Considerando-se o teor dos argumentos e das imagens
aí presentes, pode-se concluir corretamente que
- A)a relação amorosa proposta pelo poeta passa pelo crivo da racionalidade e do cálculo.
- B)as preocupações pecuniárias do eu lírico revelam que ele visa antes ao dote que à dama.
- C)o poeta trata de seduzir a dama interesseira, expondo-lhe o rol de seus bens.
- D)o poeta acena à amada com um futuro conjugal aventuroso e movimentado.

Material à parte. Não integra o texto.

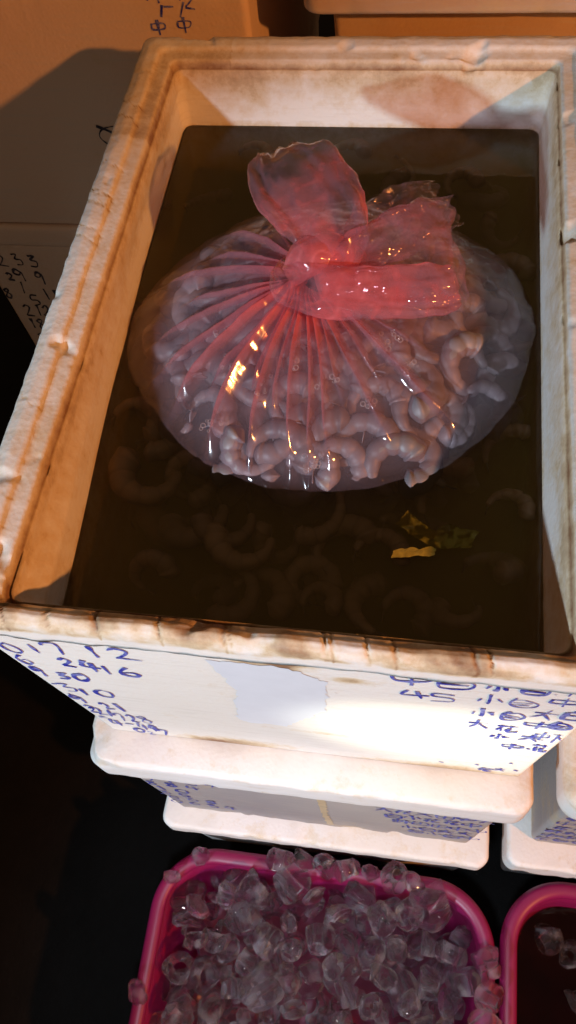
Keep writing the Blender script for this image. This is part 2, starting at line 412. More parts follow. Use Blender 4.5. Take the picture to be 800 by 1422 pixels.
# ------------------------------------------------------------------ marker writing
GLYPH = {
 '0': [[(.45, 1), (.1, .8), (.05, .35), (.35, 0), (.75, .2), (.8, .7), (.45, 1), (.3, .95)]],
 '1': [[(.42, 1), (.45, 0)]],
 '2': [[(.05, .8), (.35, 1), (.65, .8), (.5, .45), (.05, .05)], [(.05, .05), (.85, .0)]],
 '3': [[(.1, .95), (.65, .92), (.3, .58), (.75, .4), (.6, .05), (.05, .05)]],
 '4': [[(.3, 1), (.05, .42), (.9, .38)], [(.6, .85), (.58, 0)]],
 '5': [[(.75, .97), (.2, .97), (.15, .58), (.65, .52), (.7, .15), (.1, .02)]],
 '6': [[(.6, 1), (.15, .6), (.1, .2), (.4, 0), (.75, .2), (.6, .48), (.15, .38)]],
 '7': [[(.05, .75), (.1, .95), (.75, .92), (.45, 0)]],
 '8': [[(.6, .95), (.15, .8), (.65, .3), (.35, 0), (.08, .25), (.65, .75), (.55, .97), (.3, .98)]],
 '9': [[(.65, .7), (.3, .98), (.08, .65), (.4, .5), (.68, .75), (.62, 0)]],
 '-': [[(.05, .5), (.9, .45)]], '.': [[(.3, .1), (.45, .02)]], '=': [[(.05, .65), (.8, .62)], [(.05, .35), (.85, .3)]],
 '/': [[(.75, 1), (.1, 0)]],
 'zhong': [[(.05, .72), (.1, .3), (.9, .33), (.95, .75), (.05, .72)], [(.5, 1.05), (.5, -.1)]],
 'bai': [[(.5, 1.05), (.35, .82)], [(.1, .8), (.1, .05), (.85, .08), (.9, .8), (.1, .8)], [(.12, .45), (.86, .46)]],
 'bai2': [[(.3, 1), (.08, .5), (.3, .05), (.75, .08), (.95, .5), (.6, .85), (.2, .75)], [(.15, .5), (.8, .5)], [(.2, .3), (.75, .3)]],
 'xiao': [[(.5, 1.05), (.5, .1), (.38, .18)], [(.18, .62), (.05, .3)], [(.78, .66), (.95, .35)]],
 'da': [[(.05, .65), (.95, .7)], [(.5, 1.05), (.42, .5), (.05, 0)], [(.48, .55), (.95, .02)]],
 'hua': [[(.05, .8), (.95, .82)], [(.3, 1), (.3, .65)], [(.7, 1), (.7, .65)], [(.3, .6), (.1, .2)], [(.25, .42), (.25, 0)], [(.75, .5), (.45, .25)], [(.6, .55), (.6, .05), (.9, .05), (.92, .2)]],
 'xia': [[(.1, .75), (.1, .4), (.5, .4), (.5, .78), (.1, .75)], [(.3, 1), (.3, .1)], [(.05, .12), (.5, .15)], [(.6, .9), (1, .92)], [(.8, .9), (.8, 0)], [(.82, .6), (1, .45)]],
 'loop': [[(.1, .95), (.55, .6), (.95, .2), (.6, .0), (.2, .1), (.05, .45), (.3, .75), (.8, .85)]],
 'tick': [[(.1, .6), (.6, .3)]],
 'tian': [[(.1, .9), (.1, .1), (.9, .1), (.9, .9), (.1, .9)], [(.5, .9), (.5, .1)], [(.1, .5), (.9, .5)]],
}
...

- E)as imagens idílicas que o eu lírico emprega remetem, de modo cifrado, a interesses eróticos inconfessáveis.
Resposta:
A alternativa correta é A)
Nos excertos de Marília de Dirceu, Tomás Antônio Gonzaga constrói um discurso amoroso que mescla elementos materiais e intelectuais para persuadir sua amada. O eu lírico, Dirceu, contrasta sua condição com a de um "vaqueiro" rude, destacando sua estabilidade econômica ("Tenho próprio casal") e autonomia, ao mesmo tempo que evoca uma vida conjugal harmoniosa, repleta de cultura ("lendo os fastos da sábia História").
A resposta correta (A) aponta para a racionalidade presente na abordagem do poeta. Ele não se limita a promessas passionais, mas estrutura argumentos concretos: segurança material, conforto doméstico e compartilhamento intelectual. A ausência de um tom aventureiro (D) ou erótico explícito (E), assim como a refutação das interpretações interesseiras (B) ou mercantilistas (C), reforça que a sedução proposta por Dirceu opera no campo da razão – uma estratégia típica do Arcadismo, que valorizava o equilíbrio entre afeto e pragmatismo.
O poema revela, assim, uma visão de amor que transcende o imediatismo das paixões, propondo uma união alicerçada na reciprocidade de interesses e na construção compartilhada de um cotidiano sereno e culto.